◆ WHAT IS REQUIRED
Write out again, unaltered, the lines from the start through the line containing "R = math.radians".

◆ RAW DATA
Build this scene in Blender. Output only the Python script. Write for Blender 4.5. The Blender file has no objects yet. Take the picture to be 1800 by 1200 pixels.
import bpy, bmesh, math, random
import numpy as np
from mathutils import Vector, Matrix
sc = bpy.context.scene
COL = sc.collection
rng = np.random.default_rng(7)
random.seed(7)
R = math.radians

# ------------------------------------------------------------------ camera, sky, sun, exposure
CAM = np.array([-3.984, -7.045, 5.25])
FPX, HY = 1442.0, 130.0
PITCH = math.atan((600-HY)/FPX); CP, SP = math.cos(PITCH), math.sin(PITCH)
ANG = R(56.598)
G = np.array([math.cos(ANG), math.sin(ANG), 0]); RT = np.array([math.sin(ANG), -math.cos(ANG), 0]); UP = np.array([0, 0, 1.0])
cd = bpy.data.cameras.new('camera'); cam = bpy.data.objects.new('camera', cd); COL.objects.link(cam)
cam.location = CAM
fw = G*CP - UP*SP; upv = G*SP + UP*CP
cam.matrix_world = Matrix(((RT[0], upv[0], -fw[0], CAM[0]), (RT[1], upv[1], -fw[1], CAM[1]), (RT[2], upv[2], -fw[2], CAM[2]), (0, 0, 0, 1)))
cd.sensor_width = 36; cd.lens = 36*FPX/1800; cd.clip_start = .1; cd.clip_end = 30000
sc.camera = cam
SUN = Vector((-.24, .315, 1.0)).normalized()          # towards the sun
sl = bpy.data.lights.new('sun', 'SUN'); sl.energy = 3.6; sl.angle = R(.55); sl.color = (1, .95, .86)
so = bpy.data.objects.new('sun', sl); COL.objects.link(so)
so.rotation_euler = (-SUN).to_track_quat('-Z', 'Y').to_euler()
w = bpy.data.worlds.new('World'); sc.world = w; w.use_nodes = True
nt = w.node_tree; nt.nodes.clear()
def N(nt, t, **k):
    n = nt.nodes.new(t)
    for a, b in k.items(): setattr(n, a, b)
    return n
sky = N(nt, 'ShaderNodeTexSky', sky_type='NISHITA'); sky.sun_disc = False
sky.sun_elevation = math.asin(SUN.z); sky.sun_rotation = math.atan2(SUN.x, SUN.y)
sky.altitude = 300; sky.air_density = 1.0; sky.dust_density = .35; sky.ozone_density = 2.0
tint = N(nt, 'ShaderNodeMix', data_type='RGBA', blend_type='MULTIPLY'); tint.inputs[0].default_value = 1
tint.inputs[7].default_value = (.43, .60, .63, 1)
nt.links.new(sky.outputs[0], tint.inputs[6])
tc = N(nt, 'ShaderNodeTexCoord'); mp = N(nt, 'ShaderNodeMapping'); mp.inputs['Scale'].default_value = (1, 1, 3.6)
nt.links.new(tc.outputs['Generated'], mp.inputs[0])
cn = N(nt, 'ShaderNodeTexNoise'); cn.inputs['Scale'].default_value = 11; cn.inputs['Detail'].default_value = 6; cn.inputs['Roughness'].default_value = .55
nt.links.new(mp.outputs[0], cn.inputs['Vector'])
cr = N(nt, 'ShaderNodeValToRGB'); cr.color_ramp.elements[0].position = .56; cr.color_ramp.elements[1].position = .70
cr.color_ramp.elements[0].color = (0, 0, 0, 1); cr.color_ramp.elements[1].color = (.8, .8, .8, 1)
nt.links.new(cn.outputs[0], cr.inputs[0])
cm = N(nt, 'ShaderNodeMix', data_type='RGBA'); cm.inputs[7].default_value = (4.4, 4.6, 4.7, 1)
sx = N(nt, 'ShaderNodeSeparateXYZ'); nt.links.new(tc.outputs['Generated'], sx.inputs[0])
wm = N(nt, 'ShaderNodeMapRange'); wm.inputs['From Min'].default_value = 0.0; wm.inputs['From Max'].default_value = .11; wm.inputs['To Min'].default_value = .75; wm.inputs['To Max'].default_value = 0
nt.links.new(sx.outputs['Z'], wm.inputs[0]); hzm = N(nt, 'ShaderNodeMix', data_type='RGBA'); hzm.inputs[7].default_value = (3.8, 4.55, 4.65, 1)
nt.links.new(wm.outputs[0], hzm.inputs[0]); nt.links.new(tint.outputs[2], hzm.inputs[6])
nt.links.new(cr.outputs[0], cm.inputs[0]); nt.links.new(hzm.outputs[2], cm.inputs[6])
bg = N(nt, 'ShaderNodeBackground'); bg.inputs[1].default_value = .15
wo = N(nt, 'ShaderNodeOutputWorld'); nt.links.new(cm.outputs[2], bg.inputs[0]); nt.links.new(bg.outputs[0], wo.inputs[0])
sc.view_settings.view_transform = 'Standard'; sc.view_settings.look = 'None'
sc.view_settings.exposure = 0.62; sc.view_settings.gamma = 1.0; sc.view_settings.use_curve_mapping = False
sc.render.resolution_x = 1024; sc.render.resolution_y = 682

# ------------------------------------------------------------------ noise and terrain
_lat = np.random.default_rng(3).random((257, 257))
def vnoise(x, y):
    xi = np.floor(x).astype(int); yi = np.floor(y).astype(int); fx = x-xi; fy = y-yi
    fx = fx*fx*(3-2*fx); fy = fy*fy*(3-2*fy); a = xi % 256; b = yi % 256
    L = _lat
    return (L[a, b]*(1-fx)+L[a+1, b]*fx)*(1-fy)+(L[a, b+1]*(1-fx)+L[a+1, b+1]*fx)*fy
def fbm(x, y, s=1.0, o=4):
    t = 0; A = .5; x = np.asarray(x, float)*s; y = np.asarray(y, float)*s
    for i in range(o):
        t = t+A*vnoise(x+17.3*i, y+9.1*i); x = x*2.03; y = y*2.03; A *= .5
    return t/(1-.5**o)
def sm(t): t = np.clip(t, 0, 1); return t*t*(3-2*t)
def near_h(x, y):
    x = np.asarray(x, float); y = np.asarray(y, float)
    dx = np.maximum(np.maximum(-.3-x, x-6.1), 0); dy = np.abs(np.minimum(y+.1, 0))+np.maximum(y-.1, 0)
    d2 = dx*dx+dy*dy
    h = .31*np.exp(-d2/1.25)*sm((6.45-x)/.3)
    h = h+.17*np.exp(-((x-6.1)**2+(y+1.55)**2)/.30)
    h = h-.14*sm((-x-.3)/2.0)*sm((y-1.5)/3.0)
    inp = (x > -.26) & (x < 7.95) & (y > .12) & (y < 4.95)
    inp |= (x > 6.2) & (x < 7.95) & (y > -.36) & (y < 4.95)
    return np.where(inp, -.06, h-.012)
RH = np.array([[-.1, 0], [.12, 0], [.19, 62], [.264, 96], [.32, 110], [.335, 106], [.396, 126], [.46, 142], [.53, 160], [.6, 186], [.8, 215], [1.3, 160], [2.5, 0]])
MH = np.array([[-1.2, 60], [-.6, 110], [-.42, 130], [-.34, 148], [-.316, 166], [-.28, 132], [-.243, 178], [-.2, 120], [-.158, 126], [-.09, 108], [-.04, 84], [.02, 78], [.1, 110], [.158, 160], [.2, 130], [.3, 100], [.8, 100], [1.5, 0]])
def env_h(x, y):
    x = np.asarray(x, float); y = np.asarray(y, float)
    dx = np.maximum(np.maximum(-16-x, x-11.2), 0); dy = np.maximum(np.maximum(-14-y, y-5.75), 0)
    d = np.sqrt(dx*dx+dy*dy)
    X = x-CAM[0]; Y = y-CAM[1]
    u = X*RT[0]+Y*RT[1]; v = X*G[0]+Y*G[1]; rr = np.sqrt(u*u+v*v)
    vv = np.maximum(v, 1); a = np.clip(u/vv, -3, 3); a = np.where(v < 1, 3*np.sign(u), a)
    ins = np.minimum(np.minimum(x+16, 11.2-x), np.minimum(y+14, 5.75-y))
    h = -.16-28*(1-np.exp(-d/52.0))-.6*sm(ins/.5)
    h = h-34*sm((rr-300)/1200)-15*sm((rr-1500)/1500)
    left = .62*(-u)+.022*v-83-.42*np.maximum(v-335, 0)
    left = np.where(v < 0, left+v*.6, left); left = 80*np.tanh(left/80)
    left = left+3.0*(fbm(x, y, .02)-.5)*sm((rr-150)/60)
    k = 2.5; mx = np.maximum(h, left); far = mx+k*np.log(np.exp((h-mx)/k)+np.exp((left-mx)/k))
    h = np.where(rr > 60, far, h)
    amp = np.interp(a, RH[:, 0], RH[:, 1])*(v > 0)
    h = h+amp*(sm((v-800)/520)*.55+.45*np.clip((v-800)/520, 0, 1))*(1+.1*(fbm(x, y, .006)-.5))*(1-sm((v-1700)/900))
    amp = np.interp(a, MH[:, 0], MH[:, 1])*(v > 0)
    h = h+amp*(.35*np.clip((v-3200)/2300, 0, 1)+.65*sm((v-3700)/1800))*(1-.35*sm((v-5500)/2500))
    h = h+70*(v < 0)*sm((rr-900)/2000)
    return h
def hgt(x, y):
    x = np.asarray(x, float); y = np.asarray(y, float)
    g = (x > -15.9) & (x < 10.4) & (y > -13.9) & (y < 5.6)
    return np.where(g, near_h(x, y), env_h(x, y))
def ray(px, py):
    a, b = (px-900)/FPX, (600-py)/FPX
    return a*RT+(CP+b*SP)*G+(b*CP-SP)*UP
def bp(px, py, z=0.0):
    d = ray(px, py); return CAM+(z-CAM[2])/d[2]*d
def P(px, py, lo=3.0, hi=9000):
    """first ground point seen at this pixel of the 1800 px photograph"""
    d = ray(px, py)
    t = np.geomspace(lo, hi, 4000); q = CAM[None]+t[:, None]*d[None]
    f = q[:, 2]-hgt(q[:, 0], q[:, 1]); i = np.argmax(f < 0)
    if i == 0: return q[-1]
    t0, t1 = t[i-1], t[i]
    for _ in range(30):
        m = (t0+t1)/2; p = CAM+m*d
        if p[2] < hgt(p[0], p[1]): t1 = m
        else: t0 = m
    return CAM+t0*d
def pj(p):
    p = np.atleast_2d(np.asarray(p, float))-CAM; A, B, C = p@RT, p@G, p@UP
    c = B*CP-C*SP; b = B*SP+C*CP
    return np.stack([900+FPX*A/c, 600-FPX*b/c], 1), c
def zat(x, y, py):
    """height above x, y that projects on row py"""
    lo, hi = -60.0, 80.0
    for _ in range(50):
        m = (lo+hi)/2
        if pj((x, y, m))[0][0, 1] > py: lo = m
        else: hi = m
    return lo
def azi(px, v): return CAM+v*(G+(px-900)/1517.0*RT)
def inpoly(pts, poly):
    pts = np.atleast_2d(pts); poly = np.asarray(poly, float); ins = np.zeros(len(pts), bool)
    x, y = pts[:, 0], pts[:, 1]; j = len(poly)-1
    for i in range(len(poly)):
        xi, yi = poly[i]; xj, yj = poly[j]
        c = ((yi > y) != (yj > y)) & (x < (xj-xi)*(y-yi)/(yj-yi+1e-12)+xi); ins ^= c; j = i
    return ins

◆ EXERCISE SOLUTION
Build this scene in Blender. Output only the Python script. Write for Blender 4.5. The Blender file has no objects yet. Take the picture to be 1800 by 1200 pixels.
import bpy, bmesh, math, random
import numpy as np
from mathutils import Vector, Matrix
sc = bpy.context.scene
COL = sc.collection
rng = np.random.default_rng(7)
random.seed(7)
R = math.radians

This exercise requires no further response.